Substitution of nitrogen by oxygen is possible in principle, since both atoms have similar atomic radii [37]. At room temperature and up to 800 K, the heat of formation of crystalline In2O3 (221 kcal/mol) is higher than the heat of formation of crystalline InN (34 kcal/mol) [37], and therefore, even in the presence of oxygen, InN is preferably formed.

In the present study, InN is growing in pure nitrogen, and thus, the formation of In2O3 during the ablative phase is negligible. Furthermore, the oxidization of the post-ablated pure indium nanodomains from the atmospheric oxygen or the direct transformation of the crystal phase of InN to In2O3 are improbable to occur because oxidization via those pathways is energetically unfavorable. Following the film's exposure to atmospheric oxygen, the oxidization of InN is taking place slowly. The initially physisorbed oxygen eventually becomes chemisorbed inside the InN lattice. Therefore, the oxidization of the InN crystal should take place through the formation of an intermediate amorphous phase.

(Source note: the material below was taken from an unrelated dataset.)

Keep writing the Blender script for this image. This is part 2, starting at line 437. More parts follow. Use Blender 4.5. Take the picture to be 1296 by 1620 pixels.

The single crystal layers are clearly identified, and the inset of FFT of real images and the experimental results indicate that the crystal In2O3, InN, and the amorphous In-O x -N y oxynitride phases coexist in the form of neighboring distinct nanodomains after the long-term exposure of InN to atmospheric conditions (Figure 6a, F).

Conclusions

InN-w crystal nanostructures are grown by PLD at 157 nm from an indium target in nitrogen without post-growth annealing or target heating. After exposing the films to oxygen at ambient conditions for 6 months, HRTEM imaging, EDXS, EELS, and SAED analyses reveal that long-term oxidization is taking place slowly through the formation of an intermediate amorphous In-O x -N y oxynitride phase, directly identified by HRTEM. The atmospheric oxygen, diffused inside the InN grid, oxidizes the film slowly. This process consists of two stages: first, the intermediate amorphous phase is formed and, when it exceeds the critical size of 5 nm, the In2O3 crystalline phase is formed via phase transition. Finally, oxidization at a larger scale occurs from the agglomeration of the small-sized-oxidized crystal nanodomains.